Acil Durumlar ve Endüstriyel Uygulamalar İçin Potansiyel
Elbette, çalışma henüz erken aşamalarda ve bu malzemenin katılaşmadan önce onlarca metre mesafeye ulaşacak şekilde düzenlenmesi halinde, acil durumlar için pratik uygulamalar geliştirilebilir. Örneğin, kazara bir duvardan düşen dağcıların kendilerini kurtarması için son bir güvenlik önlemi olarak kullanılabilir. Ayrıca, ağır nesnelerin zorlu coğrafi koşullar altında çekilip kurtarılması için endüstriyel uygulamalar da geliştirilebilir.

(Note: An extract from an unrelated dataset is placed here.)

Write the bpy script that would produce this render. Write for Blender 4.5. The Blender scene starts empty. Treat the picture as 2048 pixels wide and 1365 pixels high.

Öte yandan, bu malzemeyi eline geçiren küçük çocukların kendilerini Örümcek Adam sanarak yüksek binaların tepesinden atlamaları gibi tehlikeli durumların önüne geçmek için de önlem alınması gerektiği unutulmamalıdır. Çünkü müzisyen Eric Clapton‘ın küçük oğlu da dahil olmak üzere birçok çocuğun “Örümcek Adamcılık” oynayarak yüksek binalardan düşerek hayatını kaybettiği bir gerçektir. 5-10 yaş arasındaki çocukların hayal dünyalarında kendilerini Örümcek Adam gibi hissetmeleri oldukça yaygın bir durumdur ve bu keşif, küçük çocukları yüksek binalardan atlamaya cesaretlendirecek oyuncaklara dönüşmemelidir.